Locate the line that contains "Build this scene" in the entries below, then repeat it and every following line through the line that contains "return m, t.nodes, t.links, t.nodes['Principled", exactly, and no others.

** start DATA FOR PROCESSING **

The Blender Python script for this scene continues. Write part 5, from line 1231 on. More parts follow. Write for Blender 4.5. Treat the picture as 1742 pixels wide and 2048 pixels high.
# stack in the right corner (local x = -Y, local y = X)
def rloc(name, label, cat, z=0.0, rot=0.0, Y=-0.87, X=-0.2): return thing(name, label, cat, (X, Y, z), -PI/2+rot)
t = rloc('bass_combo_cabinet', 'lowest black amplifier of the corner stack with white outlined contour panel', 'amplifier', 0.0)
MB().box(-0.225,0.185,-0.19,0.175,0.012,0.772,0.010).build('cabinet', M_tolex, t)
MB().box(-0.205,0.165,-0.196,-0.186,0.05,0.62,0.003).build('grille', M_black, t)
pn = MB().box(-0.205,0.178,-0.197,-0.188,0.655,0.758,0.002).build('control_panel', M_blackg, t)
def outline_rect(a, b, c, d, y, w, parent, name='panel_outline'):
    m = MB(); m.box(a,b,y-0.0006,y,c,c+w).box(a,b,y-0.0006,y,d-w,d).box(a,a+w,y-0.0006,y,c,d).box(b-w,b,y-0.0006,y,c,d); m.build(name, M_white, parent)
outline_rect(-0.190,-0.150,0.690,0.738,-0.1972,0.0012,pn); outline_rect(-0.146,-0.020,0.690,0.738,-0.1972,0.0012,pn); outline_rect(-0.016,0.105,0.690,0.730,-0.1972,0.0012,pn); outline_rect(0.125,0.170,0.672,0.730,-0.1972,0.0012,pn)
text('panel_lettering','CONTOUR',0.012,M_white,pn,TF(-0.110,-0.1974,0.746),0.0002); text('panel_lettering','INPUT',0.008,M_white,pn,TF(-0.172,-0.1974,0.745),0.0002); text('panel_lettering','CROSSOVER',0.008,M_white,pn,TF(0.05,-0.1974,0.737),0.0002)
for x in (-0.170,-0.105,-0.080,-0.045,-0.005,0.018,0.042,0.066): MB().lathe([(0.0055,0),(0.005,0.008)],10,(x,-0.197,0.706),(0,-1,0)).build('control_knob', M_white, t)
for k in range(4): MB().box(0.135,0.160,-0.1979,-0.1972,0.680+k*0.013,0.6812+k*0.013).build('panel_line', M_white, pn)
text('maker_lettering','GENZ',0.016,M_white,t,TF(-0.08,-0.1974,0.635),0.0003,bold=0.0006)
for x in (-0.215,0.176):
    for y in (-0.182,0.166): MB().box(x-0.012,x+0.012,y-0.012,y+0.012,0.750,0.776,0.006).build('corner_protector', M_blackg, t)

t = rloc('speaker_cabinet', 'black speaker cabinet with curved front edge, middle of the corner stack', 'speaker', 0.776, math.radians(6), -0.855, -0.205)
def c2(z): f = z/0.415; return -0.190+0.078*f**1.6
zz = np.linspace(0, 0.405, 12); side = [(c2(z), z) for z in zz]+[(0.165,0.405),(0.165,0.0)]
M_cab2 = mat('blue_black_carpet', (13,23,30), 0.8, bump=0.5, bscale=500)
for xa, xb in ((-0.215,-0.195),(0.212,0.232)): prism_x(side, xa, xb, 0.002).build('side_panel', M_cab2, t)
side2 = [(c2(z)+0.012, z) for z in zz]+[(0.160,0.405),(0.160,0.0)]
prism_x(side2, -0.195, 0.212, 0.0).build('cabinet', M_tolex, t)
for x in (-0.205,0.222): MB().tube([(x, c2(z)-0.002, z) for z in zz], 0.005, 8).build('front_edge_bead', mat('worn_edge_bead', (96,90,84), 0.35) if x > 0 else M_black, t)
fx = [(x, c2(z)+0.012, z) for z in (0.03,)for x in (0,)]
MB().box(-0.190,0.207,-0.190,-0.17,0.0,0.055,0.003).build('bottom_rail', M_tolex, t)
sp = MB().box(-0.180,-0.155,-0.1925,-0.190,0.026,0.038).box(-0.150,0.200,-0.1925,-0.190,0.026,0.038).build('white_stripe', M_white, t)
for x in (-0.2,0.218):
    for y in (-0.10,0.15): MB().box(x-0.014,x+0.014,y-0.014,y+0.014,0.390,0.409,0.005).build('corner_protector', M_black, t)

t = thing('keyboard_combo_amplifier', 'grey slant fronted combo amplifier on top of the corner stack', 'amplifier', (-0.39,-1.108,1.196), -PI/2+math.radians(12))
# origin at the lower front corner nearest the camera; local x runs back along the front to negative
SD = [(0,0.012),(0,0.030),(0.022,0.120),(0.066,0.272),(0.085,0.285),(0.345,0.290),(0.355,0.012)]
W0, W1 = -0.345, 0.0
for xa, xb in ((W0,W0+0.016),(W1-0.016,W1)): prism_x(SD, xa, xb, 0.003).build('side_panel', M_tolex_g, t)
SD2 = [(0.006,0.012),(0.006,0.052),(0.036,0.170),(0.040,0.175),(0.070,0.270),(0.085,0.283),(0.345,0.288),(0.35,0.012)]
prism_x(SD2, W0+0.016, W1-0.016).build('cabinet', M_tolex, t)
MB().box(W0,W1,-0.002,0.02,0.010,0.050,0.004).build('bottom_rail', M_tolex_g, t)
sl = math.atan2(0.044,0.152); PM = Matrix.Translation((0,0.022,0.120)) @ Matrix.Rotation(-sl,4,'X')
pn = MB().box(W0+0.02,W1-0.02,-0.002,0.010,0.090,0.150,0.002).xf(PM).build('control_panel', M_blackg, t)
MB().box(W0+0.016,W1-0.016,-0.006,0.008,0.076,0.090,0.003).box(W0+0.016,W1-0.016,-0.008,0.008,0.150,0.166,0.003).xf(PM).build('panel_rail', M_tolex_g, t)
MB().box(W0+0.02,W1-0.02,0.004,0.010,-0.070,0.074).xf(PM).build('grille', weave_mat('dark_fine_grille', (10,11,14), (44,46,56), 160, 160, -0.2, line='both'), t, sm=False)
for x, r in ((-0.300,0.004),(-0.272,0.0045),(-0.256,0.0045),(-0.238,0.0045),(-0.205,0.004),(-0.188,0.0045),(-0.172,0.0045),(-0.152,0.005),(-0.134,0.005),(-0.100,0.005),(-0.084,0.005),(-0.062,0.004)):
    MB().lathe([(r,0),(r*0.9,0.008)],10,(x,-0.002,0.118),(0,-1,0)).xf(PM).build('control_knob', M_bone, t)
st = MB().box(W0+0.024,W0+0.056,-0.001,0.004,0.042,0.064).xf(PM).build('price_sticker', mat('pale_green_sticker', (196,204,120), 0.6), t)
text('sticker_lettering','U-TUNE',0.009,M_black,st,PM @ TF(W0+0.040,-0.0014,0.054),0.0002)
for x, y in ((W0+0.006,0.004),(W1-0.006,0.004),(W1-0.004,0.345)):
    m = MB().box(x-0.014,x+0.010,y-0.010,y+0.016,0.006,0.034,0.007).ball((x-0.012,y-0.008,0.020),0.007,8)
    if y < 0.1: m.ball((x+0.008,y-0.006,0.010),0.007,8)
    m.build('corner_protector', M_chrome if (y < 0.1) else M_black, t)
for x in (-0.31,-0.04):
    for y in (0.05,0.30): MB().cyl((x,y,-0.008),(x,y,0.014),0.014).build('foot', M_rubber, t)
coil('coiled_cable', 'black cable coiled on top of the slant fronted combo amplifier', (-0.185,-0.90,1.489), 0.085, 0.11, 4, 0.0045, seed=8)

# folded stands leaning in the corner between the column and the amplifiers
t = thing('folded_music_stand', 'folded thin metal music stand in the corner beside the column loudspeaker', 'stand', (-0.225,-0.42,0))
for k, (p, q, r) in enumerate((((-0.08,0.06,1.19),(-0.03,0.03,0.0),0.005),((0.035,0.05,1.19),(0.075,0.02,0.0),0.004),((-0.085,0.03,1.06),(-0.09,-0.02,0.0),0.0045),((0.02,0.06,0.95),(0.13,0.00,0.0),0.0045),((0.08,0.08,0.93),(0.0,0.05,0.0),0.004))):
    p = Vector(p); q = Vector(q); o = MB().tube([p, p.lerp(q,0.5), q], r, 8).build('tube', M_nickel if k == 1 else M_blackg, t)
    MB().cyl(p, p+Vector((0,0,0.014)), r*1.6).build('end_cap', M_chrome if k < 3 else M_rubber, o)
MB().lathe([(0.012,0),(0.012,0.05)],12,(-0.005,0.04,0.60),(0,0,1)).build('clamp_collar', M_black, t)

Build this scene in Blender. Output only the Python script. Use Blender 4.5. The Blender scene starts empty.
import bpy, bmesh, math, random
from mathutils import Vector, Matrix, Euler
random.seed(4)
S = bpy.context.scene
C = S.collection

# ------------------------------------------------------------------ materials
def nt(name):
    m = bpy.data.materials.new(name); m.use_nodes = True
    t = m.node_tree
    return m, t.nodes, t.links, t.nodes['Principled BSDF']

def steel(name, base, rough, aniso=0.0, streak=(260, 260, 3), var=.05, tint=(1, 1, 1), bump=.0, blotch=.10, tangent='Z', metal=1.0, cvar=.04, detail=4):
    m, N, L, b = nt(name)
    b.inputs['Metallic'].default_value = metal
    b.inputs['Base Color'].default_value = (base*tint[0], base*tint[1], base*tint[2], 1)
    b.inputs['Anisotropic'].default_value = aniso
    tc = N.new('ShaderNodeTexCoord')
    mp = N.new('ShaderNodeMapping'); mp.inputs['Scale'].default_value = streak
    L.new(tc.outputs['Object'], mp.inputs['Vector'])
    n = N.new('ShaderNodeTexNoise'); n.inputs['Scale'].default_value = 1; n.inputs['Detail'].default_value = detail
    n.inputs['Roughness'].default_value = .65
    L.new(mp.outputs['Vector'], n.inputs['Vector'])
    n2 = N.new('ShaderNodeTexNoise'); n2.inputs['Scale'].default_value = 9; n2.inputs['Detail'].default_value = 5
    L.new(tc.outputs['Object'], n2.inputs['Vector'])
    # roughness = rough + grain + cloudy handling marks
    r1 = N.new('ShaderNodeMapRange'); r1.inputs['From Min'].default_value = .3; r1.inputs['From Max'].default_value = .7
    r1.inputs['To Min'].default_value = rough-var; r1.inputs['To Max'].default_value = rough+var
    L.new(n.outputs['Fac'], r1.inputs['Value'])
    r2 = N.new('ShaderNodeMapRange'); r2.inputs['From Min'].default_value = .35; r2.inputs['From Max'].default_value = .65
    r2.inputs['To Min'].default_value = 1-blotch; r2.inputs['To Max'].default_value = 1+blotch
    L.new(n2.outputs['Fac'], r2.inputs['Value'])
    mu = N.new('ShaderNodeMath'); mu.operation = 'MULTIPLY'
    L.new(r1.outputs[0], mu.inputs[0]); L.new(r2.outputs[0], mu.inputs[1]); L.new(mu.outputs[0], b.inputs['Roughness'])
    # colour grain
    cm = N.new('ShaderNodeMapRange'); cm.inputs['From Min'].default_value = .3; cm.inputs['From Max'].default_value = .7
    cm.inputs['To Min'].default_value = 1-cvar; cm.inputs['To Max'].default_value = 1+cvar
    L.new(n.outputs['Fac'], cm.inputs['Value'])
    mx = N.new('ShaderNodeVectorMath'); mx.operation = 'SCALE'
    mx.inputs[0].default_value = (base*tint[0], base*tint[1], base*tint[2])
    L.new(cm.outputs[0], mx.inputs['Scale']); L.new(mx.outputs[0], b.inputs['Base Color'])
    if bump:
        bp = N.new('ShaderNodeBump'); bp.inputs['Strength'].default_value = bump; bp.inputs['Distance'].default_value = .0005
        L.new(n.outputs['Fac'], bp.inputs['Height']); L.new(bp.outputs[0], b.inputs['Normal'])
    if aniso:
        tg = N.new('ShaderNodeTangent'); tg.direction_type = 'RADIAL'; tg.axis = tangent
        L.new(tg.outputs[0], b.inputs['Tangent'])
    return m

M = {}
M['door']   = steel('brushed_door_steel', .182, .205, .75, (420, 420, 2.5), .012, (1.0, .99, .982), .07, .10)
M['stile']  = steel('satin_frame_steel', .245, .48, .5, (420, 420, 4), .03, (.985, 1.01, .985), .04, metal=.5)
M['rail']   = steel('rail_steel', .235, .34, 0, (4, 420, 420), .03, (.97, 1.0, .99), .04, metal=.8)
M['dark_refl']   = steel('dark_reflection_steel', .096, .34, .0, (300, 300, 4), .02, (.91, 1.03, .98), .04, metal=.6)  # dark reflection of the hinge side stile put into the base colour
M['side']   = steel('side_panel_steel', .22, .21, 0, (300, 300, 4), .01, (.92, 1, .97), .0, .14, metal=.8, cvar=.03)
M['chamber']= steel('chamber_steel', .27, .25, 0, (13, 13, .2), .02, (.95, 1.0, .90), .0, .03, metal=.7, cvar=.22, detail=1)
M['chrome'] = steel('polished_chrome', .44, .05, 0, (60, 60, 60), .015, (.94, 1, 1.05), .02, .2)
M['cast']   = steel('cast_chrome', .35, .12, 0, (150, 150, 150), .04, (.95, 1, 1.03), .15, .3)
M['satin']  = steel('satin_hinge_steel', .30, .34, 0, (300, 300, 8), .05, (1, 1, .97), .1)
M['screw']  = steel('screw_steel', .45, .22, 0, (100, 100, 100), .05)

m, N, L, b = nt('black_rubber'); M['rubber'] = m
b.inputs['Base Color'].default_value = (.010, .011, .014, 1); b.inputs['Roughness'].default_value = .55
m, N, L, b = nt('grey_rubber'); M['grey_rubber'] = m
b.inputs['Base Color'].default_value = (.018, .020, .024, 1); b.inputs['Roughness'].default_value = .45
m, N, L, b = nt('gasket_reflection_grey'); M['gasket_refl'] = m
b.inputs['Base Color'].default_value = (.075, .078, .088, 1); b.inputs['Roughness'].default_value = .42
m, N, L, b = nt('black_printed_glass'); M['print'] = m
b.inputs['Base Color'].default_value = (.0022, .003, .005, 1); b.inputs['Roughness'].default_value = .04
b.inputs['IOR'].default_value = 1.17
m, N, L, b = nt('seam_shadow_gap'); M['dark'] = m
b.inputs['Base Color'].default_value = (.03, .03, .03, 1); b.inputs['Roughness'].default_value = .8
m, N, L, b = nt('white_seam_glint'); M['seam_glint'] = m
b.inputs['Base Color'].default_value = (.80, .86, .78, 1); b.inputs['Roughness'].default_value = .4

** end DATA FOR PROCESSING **

● **OUTPUT OF THE EXERCISE**
Build this scene in Blender. Output only the Python script. Use Blender 4.5. The Blender scene starts empty.
import bpy, bmesh, math, random
from mathutils import Vector, Matrix, Euler
random.seed(4)
S = bpy.context.scene
C = S.collection

# ------------------------------------------------------------------ materials
def nt(name):
    m = bpy.data.materials.new(name); m.use_nodes = True
    t = m.node_tree
    return m, t.nodes, t.links, t.nodes['Principled BSDF']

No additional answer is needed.